Ela é antiquada, insegura para os padrões de hoje — fruto de sua genética paleolítica, claro. Como tudo tem dois lados, a mesma genética deu à Kombi o segredo de sua longevidade: o diminuto e resistente motor boxer refrigerado a ar (abandonado há alguns anos, também por força da legislação), uma estrutura monobloco com aproveitamento ímpar de espaço, a mesma robustez de suspensão do consagradíssimo Fusca.

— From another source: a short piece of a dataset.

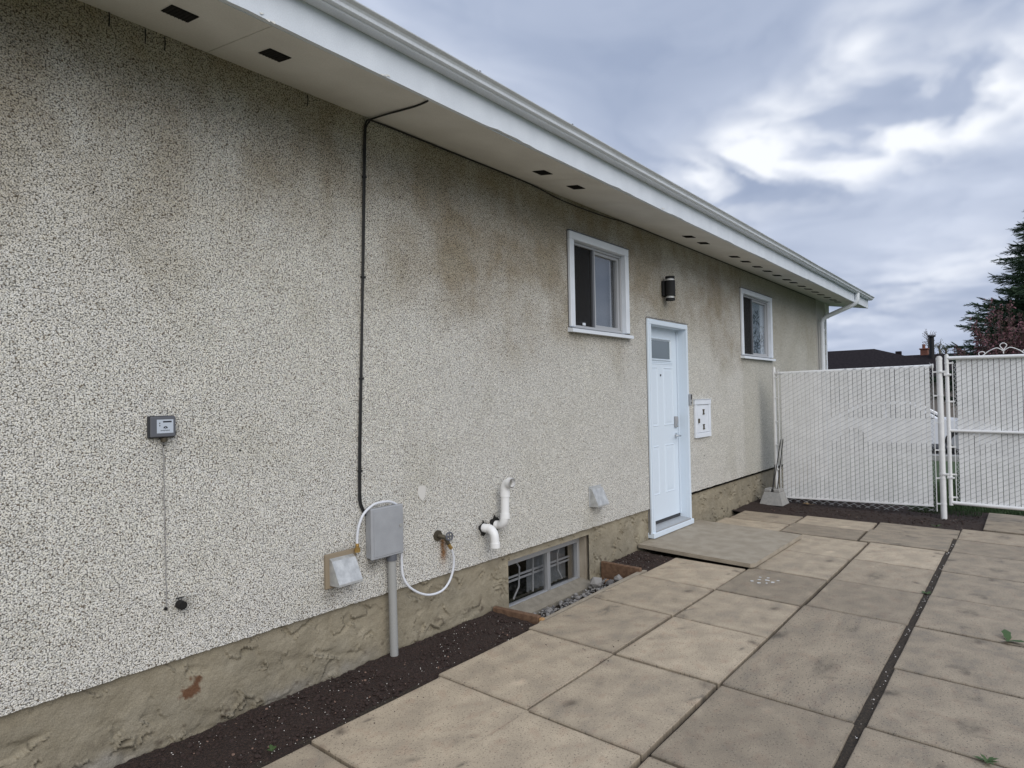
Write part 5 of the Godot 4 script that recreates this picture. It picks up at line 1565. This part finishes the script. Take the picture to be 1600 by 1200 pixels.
# ---------------------------------------------------------------- beyond the fence
func make_street() -> void:
	var gy := -0.32
	var m := MB.new()
	m.quad(Vector3(-200, gy - 0.01, -19.6), Vector3(200, gy - 0.01, -19.6), Vector3(200, gy - 0.01, -27.2), Vector3(-200, gy - 0.01, -27.2))
	m.quad(Vector3(-200, gy - 0.30, -19.6), Vector3(200, gy - 0.30, -19.6), Vector3(200, gy - 0.01, -19.6), Vector3(-200, gy - 0.01, -19.6))
	for v in m.v.size(): m.v[v].y += 0.045
	struct("road", m, M.asphalt)
	m = bx(Vector3(-200, gy - 0.3, -19.6), Vector3(200, gy + 0.14, -19.42), 0.02); struct("kerb", m, M.grey_concrete)
	m = bx(Vector3(-200, gy - 0.3, -27.4), Vector3(200, gy + 0.14, -27.2), 0.02); struct("kerb_001", m, M.grey_concrete)
	# grass blades behind the fence and under the gate
	var blade := MB.new()
	for k in 5:
		var a := TAU * k / 5.0 + 0.3
		var d := Vector3(cos(a), 0, sin(a))
		var s := Vector3(-d.z, 0, d.x) * 0.004
		var b := d * 0.012
		blade.tri(b - s, b + s, b + d * 0.022 + Vector3(0, 0.05, 0))
	var xs := []
	for i in 9000:
		var x := rng.randf_range(1.7, 4.2); var z := rng.randf_range(-9.35, -19.3)
		if i < 3500: z = rng.randf_range(-9.25, -12.0)
		if x > 2.46 and z > -9.7: continue
		var s := rng.randf_range(0.6, 1.5)
		xs.append(Transform3D(Basis(Vector3.UP, rng.randf() * TAU).scaled(Vector3(s, s * rng.randf_range(0.7, 1.3), s)), Vector3(x, maxf(terrain_y(x, z), terrain_y(x, -9.8) if z > -9.8 else -1.0), z)))
	tag(scatter("grass", blade.mesh(M.grass), xs, self), "short green lawn behind the white fence and gate", "grass")
	make_car(Vector3(0.1, gy + 0.04, -22.0))
	make_neighbours()

func make_car(at: Vector3) -> void:
	var t := thing("parked_car", "white saloon car parked on the street behind the fence", "car", at)
	# side profiles along x; the front is to the right
	var body := PackedVector2Array([Vector2(-2.32, 0.36), Vector2(-2.36, 0.62), Vector2(-2.28, 0.86), Vector2(-2.05, 0.97), Vector2(-1.9, 0.99), Vector2(0.75, 0.95), Vector2(1.0, 0.93), Vector2(1.75, 0.80), Vector2(2.02, 0.68), Vector2(2.10, 0.5), Vector2(2.06, 0.30)])
	# arches
	for c in [1.30, -1.32]:
		body.append_array(PackedVector2Array([Vector2(c + 0.37, 0.26)]))
		for k in range(0, 9):
			var a := PI * k / 8.0
			body.append(Vector2(c + cos(a) * 0.36, 0.33 + sin(a) * 0.34))
		body.append(Vector2(c - 0.37, 0.26))
	body.append(Vector2(-2.2, 0.28))
	var m := MB.new()
	m.prism(body, at + Vector3(0, 0, -0.86), Vector3.RIGHT, Vector3.UP, Vector3(0, 0, 1.72))
	part("body", m, M.car_white, t)
	# greenhouse: glass shell with a white roof and pillars
	var lowc := [Vector3(-1.80, 0.98, 0.80), Vector3(0.78, 0.945, 0.80)]
	var hic := [Vector3(-1.10, 1.36, 0.58), Vector3(0.12, 1.38, 0.58)]
	m = MB.new()
	var L := func(i: int, s: float) -> Vector3: return at + Vector3(lowc[i].x, lowc[i].y, lowc[i].z * s)
	var H := func(i: int, s: float) -> Vector3: return at + Vector3(hic[i].x, hic[i].y, hic[i].z * s)
	m.quad(L.call(0, 1.0), L.call(1, 1.0), H.call(1, 1.0), H.call(0, 1.0))
	m.quad(L.call(1, -1.0), L.call(0, -1.0), H.call(0, -1.0), H.call(1, -1.0))
	m.quad(L.call(1, 1.0), L.call(1, -1.0), H.call(1, -1.0), H.call(1, 1.0))
	m.quad(L.call(0, -1.0), L.call(0, 1.0), H.call(0, 1.0), H.call(0, -1.0))
	part("window_glass", m, M.car_glass, t)
	m = MB.new()
	m.prism(PackedVector2Array([Vector2(-1.22, 1.345), Vector2(-0.9, 1.415), Vector2(-0.3, 1.43), Vector2(0.05, 1.41), Vector2(0.2, 1.355)]), at + Vector3(0, 0, -0.61), Vector3.RIGHT, Vector3.UP, Vector3(0, 0, 1.22))
	part("roof", m, M.car_white, t)
	for s in [1.0, -1.0]:
		m = MB.new()
		m.tube([L.call(1, s), H.call(1, s)], 0.045, 6); m.tube([L.call(0, s), H.call(0, s)], 0.06, 6)
		m.tube([at + Vector3(-0.45, 0.97, 0.805 * s), at + Vector3(-0.45, 1.37, 0.59 * s)], 0.04, 6)
		part("pillar", m, M.car_white, t)
		for c in [1.30, -1.32]:
			m = MB.new(); m.tube([at + Vector3(c, 0.33, 0.66 * s), at + Vector3(c, 0.33, 0.86 * s)], 0.33, 24)
			var wh := part("wheel", m, M.rubber, t)
			m = MB.new(); m.tube([at + Vector3(c, 0.33, 0.861 * s), at + Vector3(c, 0.33, 0.872 * s)], 0.21, 18); part("rim", m, M.aluminium, wh)
		m = MB.new(); m.box(at + Vector3(0.55, 0.96, 0.84 * s - 0.06), at + Vector3(0.70, 1.08, 0.84 * s + 0.06), 0.03); part("wing_mirror", m, M.car_white, t)
		m = MB.new(); m.box(at + Vector3(1.93, 0.56, 0.66 * s - 0.15), at + Vector3(2.09, 0.68, 0.66 * s + 0.15), 0.02); part("headlight", m, M.grey_plastic, t)

func hip_roof(m: MB, x0: float, x1: float, z0: float, z1: float, ye: float, yr: float, rx0: float, rx1: float) -> void:
	var zm := (z0 + z1) * 0.5
	var A := Vector3(x0, ye, z0); var B := Vector3(x1, ye, z0); var C := Vector3(x1, ye, z1); var D := Vector3(x0, ye, z1)
	var R := Vector3(rx0, yr, zm); var S := Vector3(rx1, yr, zm)
	m.quad(A, B, S, R); m.quad(C, D, R, S); m.tri(B, C, S); m.tri(D, A, R)
	m.quad(A, D, C, B)
	for e in [[A, B], [B, C], [C, D], [D, A]]: m.tube([e[0], e[1]], 0.09, 6)

func make_neighbours() -> void:
	# hip-roofed house across the street
	var gy := -0.37
	var t := thing("neighbour_house", "dark hip-roofed house across the street, behind the fence", "house", Vector3(-4.5, gy, -44))
	var m := MB.new(); m.box(Vector3(-15, gy - 0.2, -48), Vector3(1.2, 2.2, -39.5)); part("wall", m, M.neighbour_wall, t)
	m = MB.new(); hip_roof(m, -15.8, 1.6, -38.7, -48.8, 2.1, 4.0, -9.5, -4.4); part("roof", m, M.shingles, t)
	for q in [[-3.2, -1.6], [-6.4, -4.8], [-9.5, -7.9]]:
		m = bx(Vector3(q[0], gy + 1.1, -39.52), Vector3(q[1], gy + 2.1, -39.44), 0.02); var w := part("window", m, M.white_paint, t)
		m = bx(Vector3(q[0] + 0.08, gy + 1.18, -39.45), Vector3(q[1] - 0.08, gy + 2.02, -39.42)); part("pane", m, M.car_glass, w)
	m = bx(Vector3(-3.35, 3.55, -44.4), Vector3(-3.05, 3.80, -44.1), 0.02); part("roof_vent", m, M.shingles, t)
	# second roof further right, with the brick chimney and black flue
	t = thing("neighbour_house", "long low dark-roofed house with a brick chimney and black flue", "house", Vector3(0, gy, -50))
	m = MB.new(); m.box(Vector3(-7.0, gy - 0.2, -57), Vector3(7.5, 2.2, -50.5)); part("wall", m, M.neighbour_wall, t)
	m = MB.new(); hip_roof(m, -7.6, 8.1, -49.8, -57.8, 2.1, 3.97, -5.5, 5.0); part("roof", m, M.shingles, t)
	m = MB.new(); m.box(Vector3(-3.18, 3.3, -54.2), Vector3(-2.72, 4.33, -53.7), 0.02); m.box(Vector3(-3.24, 4.33, -54.26), Vector3(-2.66, 4.42, -53.64), 0.02); m.tube([Vector3(-2.98, 4.4, -53.95), Vector3(-2.98, 4.72, -53.95)], 0.1, 10)
	part("chimney", m, M.brick, t)
	m = MB.new(); m.tube([Vector3(-2.42, 3.4, -53.2), Vector3(-2.42, 5.15, -53.2)], 0.15, 12); m.tube([Vector3(-2.42, 5.15, -53.2), Vector3(-2.42, 5.26, -53.2)], 0.24, 12)
	part("flue_pipe", m, M.black_metal, t)
	m = bx(Vector3(0.35, 3.9, -53.9), Vector3(0.6, 4.08, -53.7), 0.02); part("roof_vent", m, M.shingles, t)
	# house off to the right, met in the window's reflection
	t = thing("neighbour_house", "beige hip-roofed house beyond the right edge, mirrored in the window glass", "house", Vector3(19, gy, -30))
	m = MB.new(); m.box(Vector3(13, gy - 0.2, -40), Vector3(24, 2.4, -23)); part("wall", m, M.neighbour_wall, t)
	m = MB.new(); hip_roof(m, 12.3, 24.7, -22.3, -40.7, 2.35, 4.7, 17.5, 19.5); part("roof", m, M.shingles, t)

# ---------------------------------------------------------------- trees and weeds
func make_trees() -> void:
	spruce(Vector3(4.75, -0.35, -30.0), 11.8, 4.9)
	plum_tree(Vector3(2.45, -0.35, -26.5))
	var k := 0
	for q in [[-3.3, -60.0, 6.2, 0.28, "thickest bare brown poplar standing behind the far roofs"], [-2.72, -61.0, 5.45, 0.12, "slender pale poplar right of the thick brown one"], [-2.42, -62.0, 5.2, 0.10, "shortest pale poplar, rightmost of the far three"]]:
		var b := Vector3(q[0], -0.4, q[1])
		var t := thing("poplar_tree", q[4], "tree", b, "poplars behind the far roofs")
		var m := MB.new(); m.tube([b, b + Vector3(0.05, q[2] * 0.6, 0), b + Vector3(0.02, q[2], 0)], [q[3], q[3] * 0.8, 0.03], 8)
		part("trunk", m, M.bark_grey, t)
		m = MB.new(); var lv := MB.new()
		for i in 46:
			var y: float = q[2] * rng.randf_range(0.55, 0.98)
			var a := rng.randf() * TAU
			var e := b + Vector3(cos(a) * rng.randf_range(0.15, 0.42), y + rng.randf_range(0.3, 0.7), sin(a) * 0.3)
			m.tube([b + Vector3(0.03, y, 0), e], [0.03, 0.008], 4)
			for l in 4:
				var p := b.lerp(e, 1.0) - Vector3(rng.randf_range(-0.1, 0.1), rng.randf_range(0.0, 0.4), rng.randf_range(-0.1, 0.1))
				lv.tri(p, p + Vector3(rng.randf_range(0.03, 0.09), rng.randf_range(-0.05, 0.05), 0.03), p + Vector3(0.02, rng.randf_range(0.05, 0.1), -0.02))
		part("branches", m, M.bark_grey, t).set_meta("kind", "stuff")
		part("leaves", lv, M.poplar_leaf if k else M.bark_grey, t).set_meta("kind", "stuff")
		k += 1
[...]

Fora daqui, a Volkswagen a modernizava com passos às vezes radicais; por aqui, foi ficando — no terreno dela, ninguém pisava
Esse segredo tornou a Kombi a namoradinha do Brasil. Ela nasceu em 1950 e logo após passou a figurar por aqui, até ser fabricada com 50% de nacionalização, de setembro de 1957 em diante. Fora daqui, a Volkswagen a modernizava com passos às vezes radicais. Por aqui, foi ficando. No terreno dela, ninguém pisava. Se tinha alguém para amar, tinha de ser ela.
Sua modularidade era mesmo incrível. Possibilitou versões de passageiros, picape (com caçambas de aço e madeira), picape com cabine dupla, furgão, sem contar um sem-número de versões adaptadas a trailers e carrocerias feitas por terceiros. Com motor em cima das rodas de tração, subia ladeiras enlameadas como nenhuma picape de tração 4×2. Sem um volumoso diferencial no eixo motriz, passava sobre “facões“ que faziam as outras encalharem. E ainda transportava um peso praticamente igual ao seu próprio.
Impossível dizer o quanto a Kombi foi estratégica para a VW, enquanto seu portfólio de produtos compartilhava a mesma proposta de valor: robustez compatível com o maltratado solo brasileiro, mecânica espartana, manutenção acessível. Toda a publicidade da Kombi até os anos 70 insistia em associá-la ao Fusca, de quem tomava emprestados os bons paradigmas mecânicos. Na medida em que o Fusca se tornava obsoleto, a Kombi também mostrava os sinais do tempo.
Quando vi a foto da Miss Brasil 1957 com aquela blusinha branca e saia azul dando tchau, marejei os olhos. Tão idosa, mas tão simpática. Pensei: “Essa teve uma vida dura”. Daí olhei aquele rádio modernoso com conexão Bluetooth e senti como se tivessem metido um silicone nos seios da minha avó.
Ah, Kombi… Você vai fazer muita falta no imaginário dos homens brasileiros.